Toni shared this food porn commercial with all of us today only because he was really into the pool boy and wanted to know where to get one.

I want to know why the word creamy is acceptable to Toni but not moist?

Ryan and I decided to see the snow early this week. We went to Mount Rainier yesterday and were going to snowshoe at Paradise but they never opened the gate at Longmire so we briefly got to snowshoe around Longmire and I was a stupid idiot and forgot my snow boots but I improvised with plastic bags and luckily those kept my feet dry.






*not to be construed on Gossip

Friday, December 2, 2016

12/02/2016

The Daily Chatter*
12/02/2016

Roger forgot that Bernie Mac died and his excuse was that it's been 8 or 9 years. Apparently he thinks Al Capone is still alive too. The odd thing is there were two honorings for Bernie Mac last month: one was Steve Harvey announcing a Bernie Mac Day in Chicago and the High School Bernie Mac went to renamed their auditorium in his honor.

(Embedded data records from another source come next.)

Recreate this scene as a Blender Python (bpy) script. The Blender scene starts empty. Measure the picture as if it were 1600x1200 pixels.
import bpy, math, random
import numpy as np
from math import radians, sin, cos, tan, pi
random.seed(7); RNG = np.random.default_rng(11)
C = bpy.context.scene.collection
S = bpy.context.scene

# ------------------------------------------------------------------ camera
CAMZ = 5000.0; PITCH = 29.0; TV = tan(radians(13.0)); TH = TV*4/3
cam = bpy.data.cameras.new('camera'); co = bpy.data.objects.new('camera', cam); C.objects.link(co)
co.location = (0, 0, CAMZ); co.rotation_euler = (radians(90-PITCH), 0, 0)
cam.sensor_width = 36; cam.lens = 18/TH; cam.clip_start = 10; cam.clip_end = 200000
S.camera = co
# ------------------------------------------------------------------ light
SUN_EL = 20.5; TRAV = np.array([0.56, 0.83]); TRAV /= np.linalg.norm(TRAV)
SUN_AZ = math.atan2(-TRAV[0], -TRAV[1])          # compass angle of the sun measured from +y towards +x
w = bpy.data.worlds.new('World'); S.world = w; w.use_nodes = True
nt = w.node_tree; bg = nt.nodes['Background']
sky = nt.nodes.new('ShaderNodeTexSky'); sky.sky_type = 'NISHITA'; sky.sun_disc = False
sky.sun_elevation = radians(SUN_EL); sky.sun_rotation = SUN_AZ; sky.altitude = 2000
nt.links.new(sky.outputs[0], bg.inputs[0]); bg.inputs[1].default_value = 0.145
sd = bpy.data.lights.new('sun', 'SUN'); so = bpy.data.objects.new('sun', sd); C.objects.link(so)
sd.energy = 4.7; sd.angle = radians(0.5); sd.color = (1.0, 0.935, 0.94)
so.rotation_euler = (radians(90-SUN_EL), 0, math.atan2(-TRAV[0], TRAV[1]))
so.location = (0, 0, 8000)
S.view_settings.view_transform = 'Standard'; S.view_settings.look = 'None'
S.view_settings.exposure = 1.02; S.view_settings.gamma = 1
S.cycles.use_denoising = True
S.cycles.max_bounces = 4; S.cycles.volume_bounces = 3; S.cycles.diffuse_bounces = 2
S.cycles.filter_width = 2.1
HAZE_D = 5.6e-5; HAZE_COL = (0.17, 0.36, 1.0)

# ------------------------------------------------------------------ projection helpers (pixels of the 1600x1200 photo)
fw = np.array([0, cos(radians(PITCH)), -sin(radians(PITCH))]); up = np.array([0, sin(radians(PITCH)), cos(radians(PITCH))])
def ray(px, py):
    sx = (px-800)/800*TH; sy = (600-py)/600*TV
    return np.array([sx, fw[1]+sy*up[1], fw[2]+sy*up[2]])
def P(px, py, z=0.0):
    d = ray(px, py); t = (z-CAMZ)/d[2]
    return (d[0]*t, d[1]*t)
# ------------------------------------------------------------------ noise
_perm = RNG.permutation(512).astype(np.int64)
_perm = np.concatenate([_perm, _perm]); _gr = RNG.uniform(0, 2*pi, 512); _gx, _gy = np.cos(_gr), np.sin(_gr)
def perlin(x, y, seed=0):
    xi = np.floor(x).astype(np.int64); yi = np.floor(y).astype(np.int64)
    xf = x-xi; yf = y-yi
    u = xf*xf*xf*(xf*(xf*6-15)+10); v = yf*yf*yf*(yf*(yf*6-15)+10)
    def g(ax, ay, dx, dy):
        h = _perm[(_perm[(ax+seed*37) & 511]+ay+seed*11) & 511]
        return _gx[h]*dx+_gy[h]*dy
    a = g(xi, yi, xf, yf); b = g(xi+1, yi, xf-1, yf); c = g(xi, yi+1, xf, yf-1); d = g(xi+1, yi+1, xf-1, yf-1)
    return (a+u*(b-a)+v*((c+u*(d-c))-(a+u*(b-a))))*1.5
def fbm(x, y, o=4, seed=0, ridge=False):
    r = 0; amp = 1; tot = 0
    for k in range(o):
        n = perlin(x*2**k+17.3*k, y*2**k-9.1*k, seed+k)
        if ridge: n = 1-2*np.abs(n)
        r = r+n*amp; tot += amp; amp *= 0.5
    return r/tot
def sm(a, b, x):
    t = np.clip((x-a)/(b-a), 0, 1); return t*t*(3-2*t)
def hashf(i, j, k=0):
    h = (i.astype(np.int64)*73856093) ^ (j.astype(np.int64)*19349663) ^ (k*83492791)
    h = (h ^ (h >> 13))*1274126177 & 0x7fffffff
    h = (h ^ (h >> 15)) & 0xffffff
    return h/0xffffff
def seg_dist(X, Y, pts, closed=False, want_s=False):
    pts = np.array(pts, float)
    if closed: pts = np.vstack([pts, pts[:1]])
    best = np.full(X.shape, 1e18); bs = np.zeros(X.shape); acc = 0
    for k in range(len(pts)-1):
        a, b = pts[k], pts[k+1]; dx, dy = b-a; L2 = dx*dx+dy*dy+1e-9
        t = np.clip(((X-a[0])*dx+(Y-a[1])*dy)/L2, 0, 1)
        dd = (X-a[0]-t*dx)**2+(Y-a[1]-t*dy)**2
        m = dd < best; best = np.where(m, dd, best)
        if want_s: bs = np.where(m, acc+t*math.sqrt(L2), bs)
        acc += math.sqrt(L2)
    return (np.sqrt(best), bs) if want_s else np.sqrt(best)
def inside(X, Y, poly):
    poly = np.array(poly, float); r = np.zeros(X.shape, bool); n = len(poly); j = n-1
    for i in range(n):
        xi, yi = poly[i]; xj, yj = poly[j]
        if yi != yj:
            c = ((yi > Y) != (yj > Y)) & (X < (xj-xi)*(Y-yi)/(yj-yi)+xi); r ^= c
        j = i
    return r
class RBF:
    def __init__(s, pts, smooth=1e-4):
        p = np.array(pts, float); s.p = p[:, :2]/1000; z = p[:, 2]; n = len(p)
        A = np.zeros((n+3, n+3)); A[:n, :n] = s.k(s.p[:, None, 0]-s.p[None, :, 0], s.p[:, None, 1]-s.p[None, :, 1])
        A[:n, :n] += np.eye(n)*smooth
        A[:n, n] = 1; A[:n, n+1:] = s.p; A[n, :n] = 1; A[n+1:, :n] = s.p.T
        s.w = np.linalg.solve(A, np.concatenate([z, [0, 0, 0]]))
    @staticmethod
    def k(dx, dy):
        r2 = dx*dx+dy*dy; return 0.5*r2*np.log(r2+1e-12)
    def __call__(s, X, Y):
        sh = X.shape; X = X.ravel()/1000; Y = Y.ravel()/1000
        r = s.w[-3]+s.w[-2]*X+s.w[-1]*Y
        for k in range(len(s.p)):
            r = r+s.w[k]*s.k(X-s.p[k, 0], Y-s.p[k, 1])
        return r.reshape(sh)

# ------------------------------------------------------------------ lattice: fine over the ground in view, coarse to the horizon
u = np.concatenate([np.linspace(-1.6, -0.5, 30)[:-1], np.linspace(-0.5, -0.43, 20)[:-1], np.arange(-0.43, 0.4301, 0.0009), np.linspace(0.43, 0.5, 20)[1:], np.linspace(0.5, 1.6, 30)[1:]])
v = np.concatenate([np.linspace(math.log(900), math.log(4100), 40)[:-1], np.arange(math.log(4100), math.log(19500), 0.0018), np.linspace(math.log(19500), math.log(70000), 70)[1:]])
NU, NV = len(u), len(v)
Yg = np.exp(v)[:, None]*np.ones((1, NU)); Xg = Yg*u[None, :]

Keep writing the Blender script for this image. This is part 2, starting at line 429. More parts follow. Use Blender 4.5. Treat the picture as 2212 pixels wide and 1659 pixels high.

"Every time I turn around it's a f*$%ing picture of Matt." Bill to Steve about our new brochure

Today we are 99% sure that Bill doesn't have lymphoma, Aids, Demon Pox, Hawaiian Cat Flu or Ebola.

"She is fired as my PR agent." Bill about Roxanne

*not to be construed as Gossip

Thursday, December 1, 2016

12/01/2016

The Daily Chatter*
12/01/2016


It was sweet and touching, Roger was worried about Bill this morning.

Steve was pretty sure that there was something kinky going on with Typhinee and Sarah today until he realized that Typhinee had a baby on her lap.  

Steve made Katherine cry, she did not like him trying to playing peek-a-boo with her while she was watching Sesame Street.

Roger screwed up my day. I was watching Katherine and he texted Bill a picture of the two of them and all of a sudden Bill showed up and wanted his baby back.

I heard that Tim and Michael get to have a short fling tomorrow. Tim made it sound like they were going to some fancy resort and doing spa treatments all day. He was super stoked about the Four Hands Massage and the Ice Cream Pedicure. I hope he read the fine print because I'm sure it doesn't include real ice cream.

No matter what Katherine says don't put your finger in her mouth, those teeth are sharp. I think she uses her daddy's knife sharpener on them.